Acknowledgment: In this section you can acknowledge any support given which is not covered by the author contribution or funding sections. 
Funding: List funding sources. As this section contains important information and many funding bodies require inclusion of grant numbers here, please check carefully that manuscript details are accurate and use standard spelling of funding agency names at https://search.crossref.org/funding, as errors may affect your future funding.
Conflict of Interest: This section is required for all papers. If there are no interests to declare, please use the following wording: “The authors declare no conflicts of interest statement” or “The author declares no conflicts of interests”. 

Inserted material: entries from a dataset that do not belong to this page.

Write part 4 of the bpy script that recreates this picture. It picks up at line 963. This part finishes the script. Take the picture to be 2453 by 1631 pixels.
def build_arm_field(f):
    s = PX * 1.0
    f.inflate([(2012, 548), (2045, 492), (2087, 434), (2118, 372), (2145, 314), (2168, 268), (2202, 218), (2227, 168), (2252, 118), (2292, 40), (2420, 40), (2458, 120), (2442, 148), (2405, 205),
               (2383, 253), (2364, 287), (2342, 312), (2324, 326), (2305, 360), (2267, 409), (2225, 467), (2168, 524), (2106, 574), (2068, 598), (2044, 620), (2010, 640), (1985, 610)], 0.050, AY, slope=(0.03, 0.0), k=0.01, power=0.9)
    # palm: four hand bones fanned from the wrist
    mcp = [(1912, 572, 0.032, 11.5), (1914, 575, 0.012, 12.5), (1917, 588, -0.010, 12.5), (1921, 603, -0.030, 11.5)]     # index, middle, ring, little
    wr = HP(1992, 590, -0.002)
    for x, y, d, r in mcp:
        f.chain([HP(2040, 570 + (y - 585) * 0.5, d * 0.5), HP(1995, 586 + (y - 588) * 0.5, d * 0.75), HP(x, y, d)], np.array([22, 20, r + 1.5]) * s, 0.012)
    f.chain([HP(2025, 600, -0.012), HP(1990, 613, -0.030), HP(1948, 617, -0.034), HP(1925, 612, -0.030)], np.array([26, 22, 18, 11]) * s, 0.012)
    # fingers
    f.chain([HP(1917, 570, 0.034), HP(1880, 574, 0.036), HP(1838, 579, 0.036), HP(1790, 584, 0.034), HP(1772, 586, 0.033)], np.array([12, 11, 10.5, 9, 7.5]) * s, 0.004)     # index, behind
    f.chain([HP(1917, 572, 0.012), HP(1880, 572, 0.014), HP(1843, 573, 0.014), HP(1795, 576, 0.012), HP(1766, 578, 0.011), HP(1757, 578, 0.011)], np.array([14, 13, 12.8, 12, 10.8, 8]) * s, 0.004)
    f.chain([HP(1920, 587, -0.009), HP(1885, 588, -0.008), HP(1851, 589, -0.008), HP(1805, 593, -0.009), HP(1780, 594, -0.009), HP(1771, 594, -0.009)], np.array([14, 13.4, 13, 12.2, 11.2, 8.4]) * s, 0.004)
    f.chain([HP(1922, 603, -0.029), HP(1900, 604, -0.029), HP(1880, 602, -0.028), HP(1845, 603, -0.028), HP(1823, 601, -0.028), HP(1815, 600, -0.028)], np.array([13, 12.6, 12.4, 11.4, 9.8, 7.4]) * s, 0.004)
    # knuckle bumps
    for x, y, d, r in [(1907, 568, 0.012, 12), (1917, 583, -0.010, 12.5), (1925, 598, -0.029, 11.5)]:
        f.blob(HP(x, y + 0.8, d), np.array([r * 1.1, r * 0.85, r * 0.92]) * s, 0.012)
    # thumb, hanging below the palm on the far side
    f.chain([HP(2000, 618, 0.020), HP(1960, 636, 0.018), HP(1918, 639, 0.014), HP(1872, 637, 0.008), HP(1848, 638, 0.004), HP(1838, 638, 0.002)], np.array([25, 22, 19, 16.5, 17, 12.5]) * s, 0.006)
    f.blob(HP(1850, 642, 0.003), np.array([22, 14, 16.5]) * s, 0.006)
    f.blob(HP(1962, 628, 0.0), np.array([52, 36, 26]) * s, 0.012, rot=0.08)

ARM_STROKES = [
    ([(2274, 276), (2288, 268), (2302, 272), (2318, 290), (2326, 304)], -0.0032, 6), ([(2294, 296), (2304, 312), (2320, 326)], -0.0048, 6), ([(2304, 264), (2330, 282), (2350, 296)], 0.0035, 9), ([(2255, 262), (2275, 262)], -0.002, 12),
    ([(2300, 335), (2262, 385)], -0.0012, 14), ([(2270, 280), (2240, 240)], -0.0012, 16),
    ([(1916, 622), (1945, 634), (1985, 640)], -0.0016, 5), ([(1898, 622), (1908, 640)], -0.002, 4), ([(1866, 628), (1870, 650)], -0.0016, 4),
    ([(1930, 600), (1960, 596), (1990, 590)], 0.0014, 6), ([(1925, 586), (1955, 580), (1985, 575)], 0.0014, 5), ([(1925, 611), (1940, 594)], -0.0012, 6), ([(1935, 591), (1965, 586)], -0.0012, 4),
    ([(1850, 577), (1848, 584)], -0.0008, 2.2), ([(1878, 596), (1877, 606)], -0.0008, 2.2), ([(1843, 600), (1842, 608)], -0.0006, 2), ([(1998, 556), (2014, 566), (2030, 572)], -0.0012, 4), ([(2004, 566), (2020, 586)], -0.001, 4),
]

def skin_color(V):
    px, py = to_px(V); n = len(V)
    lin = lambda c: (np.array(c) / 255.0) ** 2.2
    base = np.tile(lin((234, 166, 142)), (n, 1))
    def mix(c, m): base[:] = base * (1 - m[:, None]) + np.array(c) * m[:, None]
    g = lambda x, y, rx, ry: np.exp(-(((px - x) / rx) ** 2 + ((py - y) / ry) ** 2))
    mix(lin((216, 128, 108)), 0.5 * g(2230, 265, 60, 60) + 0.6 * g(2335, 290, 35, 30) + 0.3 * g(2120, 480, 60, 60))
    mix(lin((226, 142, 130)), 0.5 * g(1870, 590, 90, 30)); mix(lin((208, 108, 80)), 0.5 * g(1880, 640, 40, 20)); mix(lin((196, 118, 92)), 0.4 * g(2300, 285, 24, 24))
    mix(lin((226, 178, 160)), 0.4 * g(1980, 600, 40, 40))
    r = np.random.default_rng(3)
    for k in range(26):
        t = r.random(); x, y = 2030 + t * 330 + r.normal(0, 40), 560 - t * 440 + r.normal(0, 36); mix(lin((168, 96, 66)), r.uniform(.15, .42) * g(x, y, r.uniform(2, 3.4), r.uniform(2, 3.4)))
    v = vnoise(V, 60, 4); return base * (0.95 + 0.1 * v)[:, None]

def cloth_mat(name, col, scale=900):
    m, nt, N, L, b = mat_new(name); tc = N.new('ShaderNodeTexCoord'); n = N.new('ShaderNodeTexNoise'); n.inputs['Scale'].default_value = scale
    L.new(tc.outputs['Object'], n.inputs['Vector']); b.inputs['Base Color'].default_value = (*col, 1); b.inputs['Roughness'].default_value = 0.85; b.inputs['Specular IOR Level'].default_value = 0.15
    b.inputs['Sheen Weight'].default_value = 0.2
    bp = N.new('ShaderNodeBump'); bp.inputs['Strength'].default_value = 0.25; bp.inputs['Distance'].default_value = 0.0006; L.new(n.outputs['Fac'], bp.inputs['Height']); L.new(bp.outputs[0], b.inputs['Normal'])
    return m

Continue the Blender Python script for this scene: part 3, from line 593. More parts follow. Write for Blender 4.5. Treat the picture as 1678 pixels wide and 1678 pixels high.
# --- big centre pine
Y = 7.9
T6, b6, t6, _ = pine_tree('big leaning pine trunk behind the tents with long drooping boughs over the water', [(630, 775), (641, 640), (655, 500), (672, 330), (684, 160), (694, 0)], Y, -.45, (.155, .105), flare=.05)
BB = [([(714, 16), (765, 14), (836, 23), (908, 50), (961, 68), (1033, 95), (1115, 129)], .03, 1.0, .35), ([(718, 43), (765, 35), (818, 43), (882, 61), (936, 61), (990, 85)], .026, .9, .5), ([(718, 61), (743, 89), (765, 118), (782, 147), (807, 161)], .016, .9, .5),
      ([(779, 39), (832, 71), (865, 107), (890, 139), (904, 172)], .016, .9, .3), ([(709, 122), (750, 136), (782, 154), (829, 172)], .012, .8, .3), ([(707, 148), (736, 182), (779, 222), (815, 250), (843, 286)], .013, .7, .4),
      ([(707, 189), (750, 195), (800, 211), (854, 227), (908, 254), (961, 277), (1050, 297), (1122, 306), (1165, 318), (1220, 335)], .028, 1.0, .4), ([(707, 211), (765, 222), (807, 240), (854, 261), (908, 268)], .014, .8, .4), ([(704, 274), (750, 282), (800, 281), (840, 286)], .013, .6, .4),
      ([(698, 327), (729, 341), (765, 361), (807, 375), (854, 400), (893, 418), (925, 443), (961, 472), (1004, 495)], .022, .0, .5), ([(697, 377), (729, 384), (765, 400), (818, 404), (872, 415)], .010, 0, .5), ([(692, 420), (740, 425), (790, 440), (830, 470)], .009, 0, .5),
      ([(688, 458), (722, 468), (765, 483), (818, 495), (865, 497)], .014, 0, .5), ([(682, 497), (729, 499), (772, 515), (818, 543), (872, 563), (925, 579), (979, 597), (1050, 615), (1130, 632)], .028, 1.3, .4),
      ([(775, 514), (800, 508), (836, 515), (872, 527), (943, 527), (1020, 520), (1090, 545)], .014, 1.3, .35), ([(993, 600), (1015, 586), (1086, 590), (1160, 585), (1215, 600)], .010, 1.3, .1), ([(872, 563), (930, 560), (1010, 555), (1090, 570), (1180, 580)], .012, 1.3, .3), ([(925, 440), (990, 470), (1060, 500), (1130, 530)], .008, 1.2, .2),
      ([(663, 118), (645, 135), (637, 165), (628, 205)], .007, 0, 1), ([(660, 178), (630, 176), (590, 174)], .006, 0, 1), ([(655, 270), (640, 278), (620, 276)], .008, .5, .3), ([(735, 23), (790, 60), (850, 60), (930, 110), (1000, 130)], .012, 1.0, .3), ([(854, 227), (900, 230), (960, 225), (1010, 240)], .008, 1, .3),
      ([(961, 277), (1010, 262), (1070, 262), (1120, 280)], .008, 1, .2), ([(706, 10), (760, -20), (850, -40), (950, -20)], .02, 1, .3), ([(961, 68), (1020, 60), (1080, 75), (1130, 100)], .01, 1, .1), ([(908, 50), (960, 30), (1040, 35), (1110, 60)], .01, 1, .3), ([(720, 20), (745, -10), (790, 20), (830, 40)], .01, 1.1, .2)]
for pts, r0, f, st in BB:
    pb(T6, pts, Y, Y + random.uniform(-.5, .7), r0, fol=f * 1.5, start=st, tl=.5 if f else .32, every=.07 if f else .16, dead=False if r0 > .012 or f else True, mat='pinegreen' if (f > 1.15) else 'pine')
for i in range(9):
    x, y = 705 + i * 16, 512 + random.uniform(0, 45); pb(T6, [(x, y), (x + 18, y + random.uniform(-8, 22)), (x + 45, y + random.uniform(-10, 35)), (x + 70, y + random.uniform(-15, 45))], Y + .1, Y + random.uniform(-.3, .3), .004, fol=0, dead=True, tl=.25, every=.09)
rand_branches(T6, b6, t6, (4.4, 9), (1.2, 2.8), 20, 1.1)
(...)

Author Contributions: For research articles with several authors, a short paragraph specifying their individual contributions must be provided. The following statements should be used "Conceptualization, X.X. and Y.Y.; Methodology, X.X.; Software, X.X.; Validation, X.X., Y.Y. and Z.Z.; Formal Analysis, X.X.; Investigation, X.X.; Resources, X.X.; Data Curation, X.X.; Writing – Original Draft Preparation, X.X.; Writing – Review & Editing, X.X.; Visualization, X.X.; Supervision, X.X.; Project Administration, X.X.; Funding Acquisition, Y.Y.”, please turn to the CRediT taxonomy for the term explanation. 
References: References must be numbered in order of appearance in the text (including table captions and figure legends) and listed individually at the end of the manuscript. We recommend preparing the references with a bibliography software package, such as EndNote to avoid typing mistakes and duplicated references.
Author Biography: the author’s educational background should be listed. The degrees should be described with type of degree in what field, which institution, city, state or country, and year degree was earned. The author’s major field of study should be lower-cased.